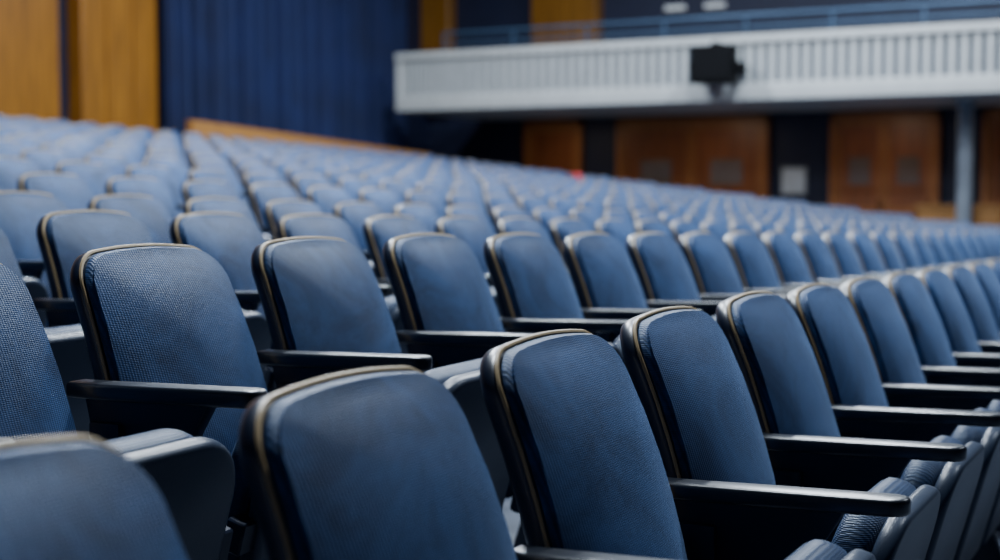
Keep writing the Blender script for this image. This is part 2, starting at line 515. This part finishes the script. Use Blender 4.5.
# ------------------------------------------------------------ lights
def area(name, loc, size, energy, col, rot=(0, 0, 0), sy=None):
    l = bpy.data.lights.new(name, 'AREA'); l.size = size; l.energy = energy; l.color = col
    if sy: l.shape = 'RECTANGLE'; l.size_y = sy
    o = bpy.data.objects.new(name, l); COL.objects.link(o)
    o.location = loc; o.rotation_euler = rot
    return o
def aim(o, tgt):
    o.rotation_euler = (Vector(tgt)-o.location).to_track_quat('-Z', 'Y').to_euler()
cool = (0.82, 0.91, 1.0)
for (x, y, e) in [(-2.4, 4.4, 600), (-6, 8, 740), (-2.5, 10, 700), (-9, 13, 860), (-5, 16, 860), (-11, 20, 720), (-5, 22, 640)]:
    area("ceiling_light", (x, y, 8.2), 0.45, e, cool)
o = area("stage_light", (6, 15, 7.8), 1.0, 370, (0.95, 0.97, 1.0)); aim(o, (-8, 25, 3.6))
o = area("stage_light", (3.0, 9.5, 7.4), 0.5, 170, cool); aim(o, (-2.5, 5.0, 0.6))
for x in (-13, -9.5, -6, -2):  # added warm fill to brighten the doors under the balcony, no fixture modelled
    area("under_balcony_fill", (x, 27.4, 2.80), 0.3, 13, (1.0, 0.82, 0.6))
o = area("wall_wash", (-13.5, 15.0, 8.0), 0.6, 110, (1.0, 0.75, 0.4)); aim(o, (-17, 14.8, 4.0))

w = bpy.data.worlds.new("World"); scene.world = w; w.use_nodes = True
w.node_tree.nodes["Background"].inputs[0].default_value = (0.25, 0.4, 0.8, 1)
w.node_tree.nodes["Background"].inputs[1].default_value = 0.1

# ------------------------------------------------------------ camera
cam = bpy.data.cameras.new("camera"); co = bpy.data.objects.new("camera", cam); COL.objects.link(co)
cam.sensor_width = 36; cam.lens = 50.4
co.location = (0, 0, 1.142)
yaw = math.radians(27.5); pitch = math.radians(-3.5)
d = Vector((-math.sin(yaw)*math.cos(pitch), math.cos(yaw)*math.cos(pitch), math.sin(pitch)))
co.rotation_euler = d.to_track_quat('-Z', 'Y').to_euler()
cam.dof.use_dof = True; cam.dof.focus_distance = 2.5; cam.dof.aperture_fstop = 2.4
cam.clip_start = 0.05
scene.camera = co
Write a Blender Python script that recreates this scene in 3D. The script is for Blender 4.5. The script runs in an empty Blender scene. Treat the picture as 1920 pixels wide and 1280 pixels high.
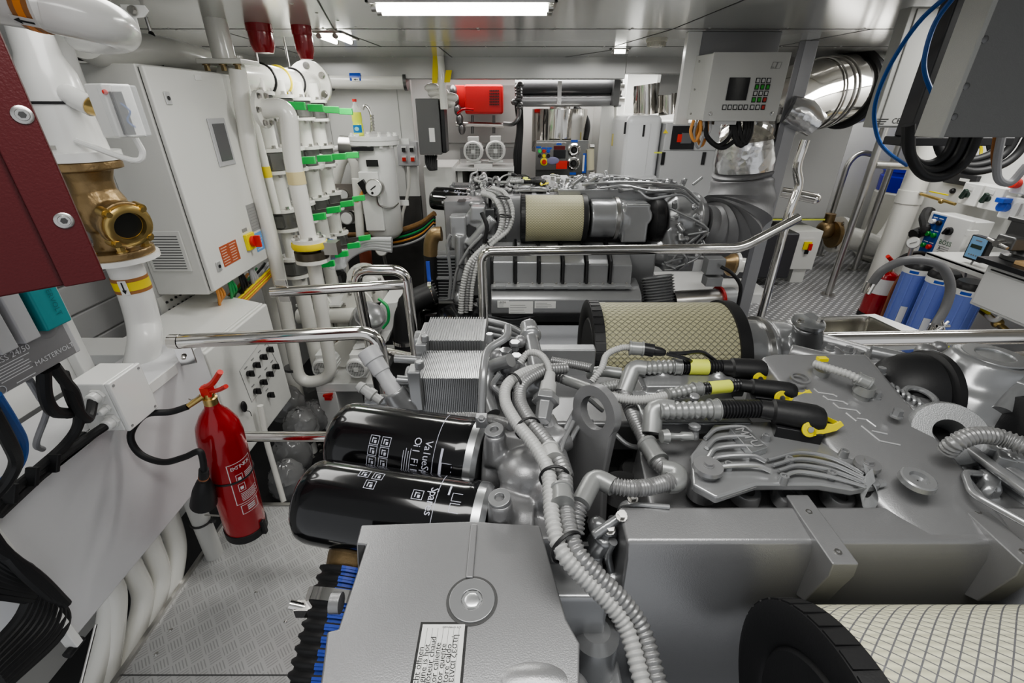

━━━━━━━━━━━━━━━━━━━━

REQUIREMENT — Leaving the pictures aside, transcribe the entire listing exactly.

TASK SOLUTION —
Keep writing the Blender script for this image. This is part 2, starting at line 515. This part finishes the script. Use Blender 4.5.
# ------------------------------------------------------------ lights
def area(name, loc, size, energy, col, rot=(0, 0, 0), sy=None):
    l = bpy.data.lights.new(name, 'AREA'); l.size = size; l.energy = energy; l.color = col
    if sy: l.shape = 'RECTANGLE'; l.size_y = sy
    o = bpy.data.objects.new(name, l); COL.objects.link(o)
    o.location = loc; o.rotation_euler = rot
    return o
def aim(o, tgt):
    o.rotation_euler = (Vector(tgt)-o.location).to_track_quat('-Z', 'Y').to_euler()
cool = (0.82, 0.91, 1.0)
for (x, y, e) in [(-2.4, 4.4, 600), (-6, 8, 740), (-2.5, 10, 700), (-9, 13, 860), (-5, 16, 860), (-11, 20, 720), (-5, 22, 640)]:
    area("ceiling_light", (x, y, 8.2), 0.45, e, cool)
o = area("stage_light", (6, 15, 7.8), 1.0, 370, (0.95, 0.97, 1.0)); aim(o, (-8, 25, 3.6))
o = area("stage_light", (3.0, 9.5, 7.4), 0.5, 170, cool); aim(o, (-2.5, 5.0, 0.6))
for x in (-13, -9.5, -6, -2):  # added warm fill to brighten the doors under the balcony, no fixture modelled
    area("under_balcony_fill", (x, 27.4, 2.80), 0.3, 13, (1.0, 0.82, 0.6))
o = area("wall_wash", (-13.5, 15.0, 8.0), 0.6, 110, (1.0, 0.75, 0.4)); aim(o, (-17, 14.8, 4.0))

w = bpy.data.worlds.new("World"); scene.world = w; w.use_nodes = True
w.node_tree.nodes["Background"].inputs[0].default_value = (0.25, 0.4, 0.8, 1)
w.node_tree.nodes["Background"].inputs[1].default_value = 0.1

# ------------------------------------------------------------ camera
cam = bpy.data.cameras.new("camera"); co = bpy.data.objects.new("camera", cam); COL.objects.link(co)
cam.sensor_width = 36; cam.lens = 50.4
co.location = (0, 0, 1.142)
yaw = math.radians(27.5); pitch = math.radians(-3.5)
d = Vector((-math.sin(yaw)*math.cos(pitch), math.cos(yaw)*math.cos(pitch), math.sin(pitch)))
co.rotation_euler = d.to_track_quat('-Z', 'Y').to_euler()
cam.dof.use_dof = True; cam.dof.focus_distance = 2.5; cam.dof.aperture_fstop = 2.4
cam.clip_start = 0.05
scene.camera = co
Write a Blender Python script that recreates this scene in 3D. The script is for Blender 4.5. The script runs in an empty Blender scene. Treat the picture as 1920 pixels wide and 1280 pixels high.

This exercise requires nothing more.